Marquez surprised a lot of people with his aggressive stance in the fight. The two warriors traded evenly with huge power shots going down the stretch. In the end, their brilliant display of power, speed, aggression, heart, determination, and skill was rewarded with the decision of a majority draw.

In the main undercard support bout, Puerto Rican superstar Miguel Cotto continued his meteoric rise to superstardom with a thrilling win over tough Australian (by way of South Africa) junior welterweight, Lovemore Ndou.

Ndou, a late sub for Juan “Pollo” Valenzuela, whined about everyone mispronouncing his name (it’s Nuh-doo and no apostrophe between the N and the d) and continued his unbroken record of screaming robbery in losing once again in a big US fight).

Fresh off what was perceived an unlucky decision loss to Sharmba Mitchell, he was simply outclassed for 12 rounds by Cotto in what was considered a real test of Cotto’s abilities.

Cotto proved his building legend is no myth in a dominant performance against a strong, cagey veteran who also wanted to make a statement.

Both fighters started cautiously, perhaps wary of each other’s power. However as the first round drew to a close, both seemed to lose respect for one another and began to let their hands go, to the crowd’s delight. It was a close round although Cotto was busier.

The second began in much the same vein, with both fighters looking to counter. Cotto, although on the back foot for most of the round, showed why he is so dangerous by catching Ndou with some wicked body shots.

In the third, Ndou began to come on and landed some heavy leather on his opponent, but he still appeared just a little tense and unwilling to open up. Cotto, for his part, responded as the round drew to a close and imposed himself upon Ndou, bullying him with his superior size and hand speed.

A still reticent Ndou did little for the first half of the fourth round, but began to counter well as the round progressed. However, what could have been a close round turned in Cotto’s favor by the excellent hooks he was ripping to Ndou’s midriff.

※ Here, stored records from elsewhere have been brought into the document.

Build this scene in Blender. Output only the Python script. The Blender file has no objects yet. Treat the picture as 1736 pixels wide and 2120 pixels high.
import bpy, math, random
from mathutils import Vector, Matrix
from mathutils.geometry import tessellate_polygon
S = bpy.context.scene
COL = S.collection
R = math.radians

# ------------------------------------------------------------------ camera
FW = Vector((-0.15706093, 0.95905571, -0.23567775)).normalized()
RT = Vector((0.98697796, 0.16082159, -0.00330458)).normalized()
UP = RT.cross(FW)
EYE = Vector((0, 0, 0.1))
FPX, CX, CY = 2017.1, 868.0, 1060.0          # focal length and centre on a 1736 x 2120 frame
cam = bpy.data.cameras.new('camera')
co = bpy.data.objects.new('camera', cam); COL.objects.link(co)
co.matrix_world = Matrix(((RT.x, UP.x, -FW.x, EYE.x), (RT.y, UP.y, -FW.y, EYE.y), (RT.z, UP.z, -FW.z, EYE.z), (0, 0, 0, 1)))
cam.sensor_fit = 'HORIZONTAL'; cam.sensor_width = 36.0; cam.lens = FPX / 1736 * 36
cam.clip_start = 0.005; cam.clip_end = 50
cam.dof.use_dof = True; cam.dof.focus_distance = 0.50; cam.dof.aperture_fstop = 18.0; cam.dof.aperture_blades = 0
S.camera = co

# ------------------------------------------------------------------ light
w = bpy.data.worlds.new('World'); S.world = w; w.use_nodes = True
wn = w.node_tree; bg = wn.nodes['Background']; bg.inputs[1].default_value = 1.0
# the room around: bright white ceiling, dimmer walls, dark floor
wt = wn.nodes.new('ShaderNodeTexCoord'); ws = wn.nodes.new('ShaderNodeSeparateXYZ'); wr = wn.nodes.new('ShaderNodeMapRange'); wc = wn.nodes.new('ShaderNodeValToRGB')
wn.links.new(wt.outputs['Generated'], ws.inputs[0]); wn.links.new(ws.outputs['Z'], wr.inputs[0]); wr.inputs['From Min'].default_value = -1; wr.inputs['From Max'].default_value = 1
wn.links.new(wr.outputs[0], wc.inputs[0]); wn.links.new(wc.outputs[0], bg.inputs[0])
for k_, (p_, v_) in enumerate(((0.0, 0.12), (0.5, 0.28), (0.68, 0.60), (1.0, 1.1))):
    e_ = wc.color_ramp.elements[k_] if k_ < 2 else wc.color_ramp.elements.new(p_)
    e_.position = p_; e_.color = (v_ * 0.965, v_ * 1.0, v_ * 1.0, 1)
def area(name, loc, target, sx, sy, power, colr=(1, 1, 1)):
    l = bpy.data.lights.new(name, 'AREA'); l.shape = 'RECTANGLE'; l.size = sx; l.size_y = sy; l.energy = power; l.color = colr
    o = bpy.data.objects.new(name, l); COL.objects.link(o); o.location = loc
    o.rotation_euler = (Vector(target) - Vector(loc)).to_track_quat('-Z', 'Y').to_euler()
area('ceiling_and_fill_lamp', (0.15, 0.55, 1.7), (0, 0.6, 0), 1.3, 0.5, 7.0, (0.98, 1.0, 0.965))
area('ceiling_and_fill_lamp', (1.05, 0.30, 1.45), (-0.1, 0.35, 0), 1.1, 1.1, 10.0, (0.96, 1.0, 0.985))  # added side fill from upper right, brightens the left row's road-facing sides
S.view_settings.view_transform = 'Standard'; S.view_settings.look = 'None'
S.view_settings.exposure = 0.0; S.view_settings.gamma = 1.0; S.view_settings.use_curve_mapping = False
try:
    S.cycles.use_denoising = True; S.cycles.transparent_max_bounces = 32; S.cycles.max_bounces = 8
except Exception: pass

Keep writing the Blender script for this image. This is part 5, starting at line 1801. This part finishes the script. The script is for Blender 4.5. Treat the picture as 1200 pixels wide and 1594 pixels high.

The fifth began promisingly for Ndou as he promptly landed a corking right hand flush on an advancing Cotto’s chin. Looking relaxed with his left hand dangling by his side, Ndou began to warm to the task and found a home for several chopping right hands on the side of Cotto’s face. This was Ndou’s best round.

Seemingly worn down in the sixth, Ndou was unable to capitalize on the success of the previous round.

Cotto had continued success by working the body and showed what a formidable puncher he can be.

Bizarrely, both fighters switched to southpaw as the seventh round began. Ndou had success with this tactic when he fought Mitchell back in February. And he had success with it with Cotto—at least for a while. However, Cotto matched him shot for shot and came back stronger, landing two huge lefts midway through the round.

Ndou showed his mettle in taking these shots, but obviously sensing a points deficit, he began to stalk Cotto through the eighth.

Cotto, for his part, was more than happy to box off the back foot and land some shots on Ndou who seemed to wake up in ninth for a strong round.

Although still in retreat for most the tenth round, Cotto boxed beautifully and displayed an educated jab that bounced Ndou’s head back with great frequency.

By the 12th, it was obvious Ndou needed a knockout to win the fight- which never came. Ever the showman, Cotto unleashed a barrage of straight lefts and rights seemingly rocking Ndou for the first time in the evening.

The judges had it unanimously for Cotto with scores of 117-111, 115-113 and 116- 112.

Cotto retains his WBC Intercontinental belt and moves to 20-0,  with 16 KO’s while N’dou falls to 37-7-1, 23 KO’s.